UK working to avoid Russia in Syria, says defense chief
The U.K. is working to avoid any miscalculations in Syria as Russian aircraft has failed to respond to air communications, Britain’s defense chief said Friday.
“We have been pressing for avoiding any miscalculation or accident,” said Michael Fallon. “Because these aircraft have not been responding to communications from the air traffic control or indeed from signals from the planes that we set up too.”
He said the U.K. has seen “a number of incursions into the British flight information region over recent months” and that the issue has come up during a discussion in Moscow on Thursday.
British aircraft in Syria acts in accord with an agreement between the U.S. and Russia that seeks to avoid accidents between aircraft operating in Syria, he added.
In September, Russia began air operations in Syria in support of Syrian President Bashar al-Assad.

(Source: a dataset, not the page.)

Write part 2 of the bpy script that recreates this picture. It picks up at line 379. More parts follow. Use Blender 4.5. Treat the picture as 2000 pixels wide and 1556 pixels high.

The Kremlin claims the strikes are aimed at supporting the government against Daesh but NATO believes Russia is targeting groups opposed to Assad - which include those backed by a U.S.-led coalition.
Shortly after Russia began operations, the U.S. and Russia signed a Memorandum of Understanding to deconflict air activities above Syrian airspace.
Fallon said recent deadly attacks by Daesh pushed the U.K. to join the fight against the militants in Syria but that local ground forces were needed to destroy the group in Syria and Iraq -- not foreign forces.
"This will have to be done by homegrown forces, perhaps with the support of other regional pleas as well," he said.
"What is clear is that these forces can't be Western forces," he added.